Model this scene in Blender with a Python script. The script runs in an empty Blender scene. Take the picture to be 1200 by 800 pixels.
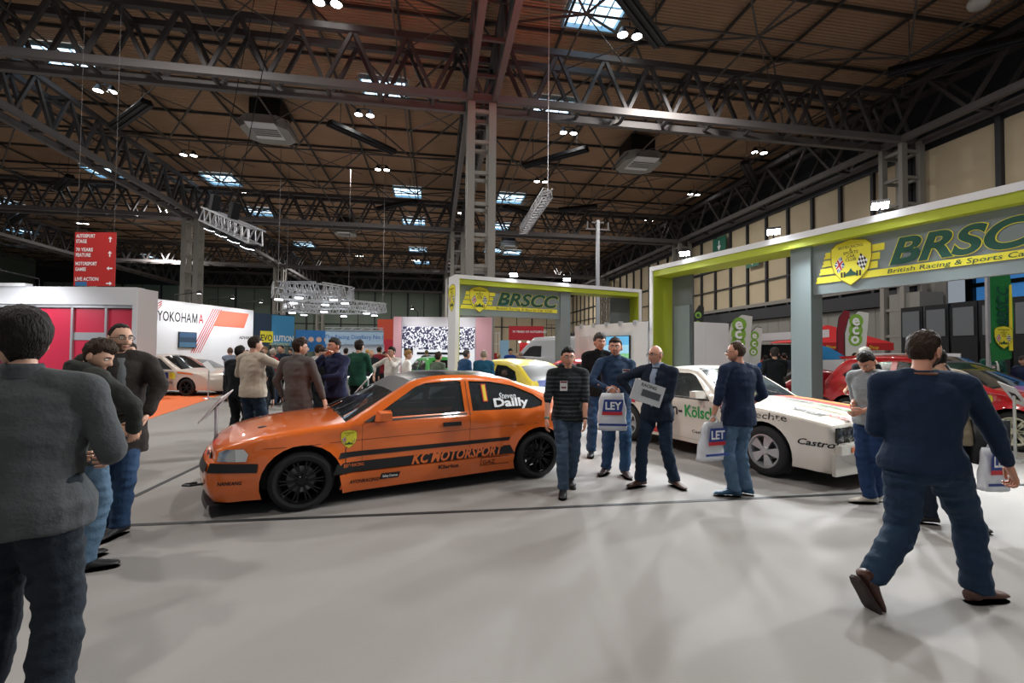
import bpy, bmesh, math, random, colorsys
import numpy as np
from mathutils import Vector, Matrix, noise, Euler
from mathutils.geometry import delaunay_2d_cdt
R=math.radians; PI=math.pi
random.seed(7)
SC=bpy.context.scene; COL=SC.collection
# ---------------------------------------------------------------- camera
FPX=545.0; CH=1.58
YAW=R(-9.4); PITCH=R(1.5); ROLL=R(0.5)
cam=bpy.data.cameras.new('camera'); cam.sensor_width=36; cam.lens=FPX/1200*36; cam.clip_end=500; cam.clip_start=.05
camo=bpy.data.objects.new('camera',cam); COL.objects.link(camo)
CM=Matrix.Rotation(YAW,3,'Z')@Matrix.Rotation(PI/2+PITCH,3,'X')@Matrix.Rotation(ROLL,3,'Z')
camo.matrix_world=Matrix.Translation((0,0,CH))@CM.to_4x4()
SC.camera=camo
SC.view_settings.view_transform='Standard'; SC.view_settings.look='None'
SC.view_settings.exposure=0.0; SC.view_settings.gamma=1.0; SC.view_settings.use_curve_mapping=False
# ---------------------------------------------------------------- world: even dim blue-grey fill, added as ambient light
w=bpy.data.worlds.new('world'); SC.world=w; w.use_nodes=True
w.node_tree.nodes['Background'].inputs[0].default_value=(.80,.90,1.0,1)
w.node_tree.nodes['Background'].inputs[1].default_value=.30
SC.cycles.max_bounces=6; SC.cycles.diffuse_bounces=3; SC.cycles.glossy_bounces=3; SC.cycles.transparent_max_bounces=12
SC.cycles.use_adaptive_sampling=True; SC.cycles.caustics_reflective=False; SC.cycles.caustics_refractive=False
SC.cycles.sample_clamp_indirect=4.0; SC.cycles.sample_clamp_direct=0
try: SC.cycles.use_denoising=True; SC.cycles.denoiser='OPENIMAGEDENOISE'
except Exception: pass
FW=Vector((math.sin(-YAW),math.cos(-YAW),0)); RT=Vector((math.cos(-YAW),-math.sin(-YAW),0))
def lamp(kind,loc,power,color=(1,1,1),size=1.0,target=None,spot=None,blend=.5):
    l=bpy.data.lights.new('lamp_light',kind); l.energy=power; l.color=color
    if kind=='AREA': l.shape='DISK'; l.size=size
    else: l.shadow_soft_size=size
    if kind=='SPOT': l.spot_size=R(spot or 90); l.spot_blend=blend
    o=bpy.data.objects.new('lamp_light',l); COL.objects.link(o); o.location=loc
    if target is not None:
        d=Vector(target)-Vector(loc); o.rotation_euler=d.to_track_quat('-Z','Y').to_euler()
    return o
# the hall's own high-bay lamps (the ones over and beside the camera, out of frame, and a few in frame)
for x,y,p in ((-14,6,5200),(8,4,3400),(22,8,3600),(-13,20,5600),(14,24,5000),(-4,-8,2600),(-40,30,7000),(-8,44,6500),(20,46,6000),(-30,60,9000),(6,75,12000),(-20,95,14000),(-45,85,10000),(22,90,12000)):
    lamp('AREA',(x,y,18.2),p*.36,(1,.95,.9),1.2,(x,y,0))
lamp('SPOT',(4,12,9),2600,(1,.10,.05),.2,(1,23,19),60,.8)   # red stage lamp washing the roof steel
# ---------------------------------------------------------------- geometry helpers
def ray(px,py):
    d=CM@Vector(((px-600)/FPX,-(py-400)/FPX,-1)); return d
def at_z(px,py,z=0.0):
    d=ray(px,py); t=(z-CH)/d.z; return Vector((d.x*t,d.y*t,z))
def at_D(px,py,D):
    d=ray(px,py); t=D/d.dot(FW); return Vector((0,0,CH))+d*t
def LD(L,D,z=0): 
    p=RT*L+FW*D; return Vector((p.x,p.y,z))
def s2l(c): return tuple(((v/12.92) if v<=.04045 else ((v+.055)/1.055)**2.4) for v in c)
def hx(h): h=h.lstrip('#'); return s2l(tuple(int(h[i:i+2],16)/255 for i in (0,2,4)))
MATS={}
def mat(name,col,rough=.6,metal=0,emit=0,bump=0,bscale=40,var=0,vscale=5,spec=.5,coat=0,alpha=1,stretch=(1,1,1),sheen=0):
    if name in MATS: return MATS[name]
    if isinstance(col,str): col=hx(col)
    m=bpy.data.materials.new(name); m.use_nodes=True; nt=m.node_tree; N=nt.nodes; L=nt.links
    b=N['Principled BSDF']; b.inputs['Base Color'].default_value=(*col,1); b.inputs['Roughness'].default_value=rough
    b.inputs['Metallic'].default_value=metal; b.inputs['Specular IOR Level'].default_value=spec
    if coat: b.inputs['Coat Weight'].default_value=coat; b.inputs['Coat Roughness'].default_value=.04
    if sheen: b.inputs['Sheen Weight'].default_value=sheen
    if emit: b.inputs['Emission Color'].default_value=(*col,1); b.inputs['Emission Strength'].default_value=emit
    if bump or var:
        tc=N.new('ShaderNodeTexCoord'); mp=N.new('ShaderNodeMapping'); mp.inputs['Scale'].default_value=stretch
        L.new(tc.outputs['Object'],mp.inputs['Vector'])
    if bump:
        n=N.new('ShaderNodeTexNoise'); n.inputs['Scale'].default_value=bscale; n.inputs['Detail'].default_value=3
        L.new(mp.outputs[0],n.inputs['Vector']); bp=N.new('ShaderNodeBump'); bp.inputs['Strength'].default_value=bump; bp.inputs['Distance'].default_value=.02
        L.new(n.outputs['Fac'],bp.inputs['Height']); L.new(bp.outputs[0],b.inputs['Normal'])
    if var:
        n=N.new('ShaderNodeTexNoise'); n.inputs['Scale'].default_value=vscale; n.inputs['Detail'].default_value=4
        L.new(mp.outputs[0],n.inputs['Vector']); mx=N.new('ShaderNodeMix'); mx.data_type='RGBA'
        mx.inputs[6].default_value=(*[c*(1-var) for c in col],1); mx.inputs[7].default_value=(*[min(1,c*(1+var)) for c in col],1)
        L.new(n.outputs['Fac'],mx.inputs[0]); L.new(mx.outputs[2],b.inputs['Base Color'])
    MATS[name]=m; return m
def glass(name,col,op=.6,rough=.03):
    if name in MATS: return MATS[name]
    m=bpy.data.materials.new(name); m.use_nodes=True; nt=m.node_tree; N=nt.nodes; L=nt.links; N.clear()
    o=N.new('ShaderNodeOutputMaterial'); t=N.new('ShaderNodeBsdfTransparent'); g=N.new('ShaderNodeBsdfGlossy'); d=N.new('ShaderNodeBsdfPrincipled')
    c=hx(col); t.inputs[0].default_value=(*c,1); g.inputs['Roughness'].default_value=rough
    d.inputs['Base Color'].default_value=(*[v*.3 for v in c],1); d.inputs['Roughness'].default_value=.1
    fr=N.new('ShaderNodeFresnel'); fr.inputs[0].default_value=1.5
    m1=N.new('ShaderNodeMixShader'); m1.inputs[0].default_value=op; L.new(t.outputs[0],m1.inputs[1]); L.new(d.outputs[0],m1.inputs[2])
    m2=N.new('ShaderNodeMixShader'); L.new(fr.outputs[0],m2.inputs[0]); L.new(m1.outputs[0],m2.inputs[1]); L.new(g.outputs[0],m2.inputs[2])
    L.new(m2.outputs[0],o.inputs[0]); MATS[name]=m; return m
class MB:
    def __init__(s): s.v=[]; s.f=[]; s.mi=[]; s.k=0
    def add(s,vs,fs,k=None):
        o=len(s.v); s.v+= [tuple(v) for v in vs]; s.f+=[tuple(i+o for i in f) for f in fs]; s.mi+=[s.k if k is None else k]*len(fs); return s
    def box(s,a,b,k=None):
        (x0,y0,z0),(x1,y1,z1)=a,b
        return s.add([(x0,y0,z0),(x1,y0,z0),(x1,y1,z0),(x0,y1,z0),(x0,y0,z1),(x1,y0,z1),(x1,y1,z1),(x0,y1,z1)],[(0,3,2,1),(4,5,6,7),(0,1,5,4),(1,2,6,5),(2,3,7,6),(3,0,4,7)],k)
    def bar(s,p,q,w=.05,h=None,up=(0,0,1),k=None):
        p=Vector(p);q=Vector(q);h=h or w; d=(q-p).normalized(); u=Vector(up)
        if abs(d.dot(u))>.98: u=Vector((0,1,0))
        a=d.cross(u).normalized(); b=a.cross(d); vs=[]
        for c in (p,q):
            for sa,sb in ((-1,-1),(1,-1),(1,1),(-1,1)): vs.append(c+a*(sa*w/2)+b*(sb*h/2))
        return s.add(vs,[(0,1,2,3),(7,6,5,4),(0,4,5,1),(1,5,6,2),(2,6,7,3),(3,7,4,0)],k)
    def tube(s,path,r,n=8,k=None,cap=True):
        P=[Vector(p) for p in path]; rs=r if isinstance(r,(list,tuple)) else [r]*len(P); vs=[];fs=[]; pa=None
        for i,p in enumerate(P):
            d=(P[min(i+1,len(P)-1)]-P[max(i-1,0)]).normalized()
            if pa is None:
                pa=d.orthogonal().normalized()
            pa=(pa-d*pa.dot(d)).normalized(); b=d.cross(pa)
            rr=rs[i]; ra,rb=rr if isinstance(rr,(tuple,list)) else (rr,rr)
            for j in range(n):
                t=2*PI*j/n; vs.append(p+pa*(math.cos(t)*ra)+b*(math.sin(t)*rb))
        for i in range(len(P)-1):
            for j in range(n):
                a=i*n+j;c=i*n+(j+1)%n; fs.append((a,c,c+n,a+n))
        if cap: fs.append(tuple(range(n))[::-1]); fs.append(tuple((len(P)-1)*n+j for j in range(n)))
        return s.add(vs,fs,k)
    def loft(s,rings,k=None,cap=True):
        n=len(rings[0]); vs=[v for r in rings for v in r]; fs=[]
        for i in range(len(rings)-1):
            for j in range(n):
                a=i*n+j;c=i*n+(j+1)%n; fs.append((a,c,c+n,a+n))
        if cap: fs.append(tuple(range(n))[::-1]); fs.append(tuple((len(rings)-1)*n+j for j in range(n)))
        return s.add(vs,fs,k)
    def lathe(s,prof,n=24,axis='z',c=(0,0,0),k=None):
        vs=[];fs=[];c=Vector(c)
        for r,h in prof:
            for j in range(n):
                t=2*PI*j/n; a,b=r*math.cos(t),r*math.sin(t)
                vs.append(c+Vector({'z':(a,b,h),'y':(a,h,b),'x':(h,a,b)}[axis]))
        for i in range(len(prof)-1):
            for j in range(n):
                a=i*n+j;d=i*n+(j+1)%n; fs.append((a,d,d+n,a+n))
        return s.add(vs,fs,k)
    def prism(s,poly,t,o=(0,0,0),ux=(1,0,0),uy=(0,0,1),k=None):
        o=Vector(o);ux=Vector(ux);uy=Vector(uy);n=ux.cross(uy)*t; m=len(poly)
        vs=[o+ux*p[0]+uy*p[1] for p in poly]; vs+=[v+n for v in vs]
        fs=[tuple(range(m))[::-1],tuple(range(m,2*m))]+[(i,(i+1)%m,(i+1)%m+m,i+m) for i in range(m)]
        return s.add(vs,fs,k)
    def sph(s,c,r,nu=12,nv=8,k=None):
        c=Vector(c); r=(r,r,r) if not isinstance(r,(tuple,list)) else r
        rings=[]
        for i in range(nv+1):
            ph=-PI/2+PI*i/nv; cr=max(math.cos(ph),.02)
            rings.append([c+Vector((r[0]*cr*math.cos(2*PI*j/nu),r[1]*cr*math.sin(2*PI*j/nu),r[2]*math.sin(ph))) for j in range(nu)])
        return s.loft(rings,k)
    def mesh(s,name,mats,smooth=False,fix=False):
        me=bpy.data.meshes.new(name); me.from_pydata(s.v,[],s.f)
        for m in (mats if isinstance(mats,(list,tuple)) else [mats]): me.materials.append(m)
        if any(s.mi): me.polygons.foreach_set('material_index',s.mi)
        if fix:
            b=bmesh.new(); b.from_mesh(me); bmesh.ops.remove_doubles(b,verts=b.verts,dist=1e-4); bmesh.ops.recalc_face_normals(b,faces=b.faces); b.to_mesh(me); b.free()
        if smooth:
            me.polygons.foreach_set('use_smooth',[True]*len(me.polygons))
            if smooth is not True: me.set_sharp_from_angle(angle=R(smooth))
        me.update(); return me
    def build(s,name,mats,parent=None,smooth=False,fix=False,**kw):
        return obj(name,s.mesh(name,mats,smooth,fix),parent,**kw)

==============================

**GIVEN INSTRUCTION:**
Scan the material above. Extract every line in which the word "scene" occurs.

**ANSWER TO THIS PROBLEM:**
Model this scene in Blender with a Python script. The script runs in an empty Blender scene. Take the picture to be 1200 by 800 pixels.
SC=bpy.context.scene; COL=SC.collection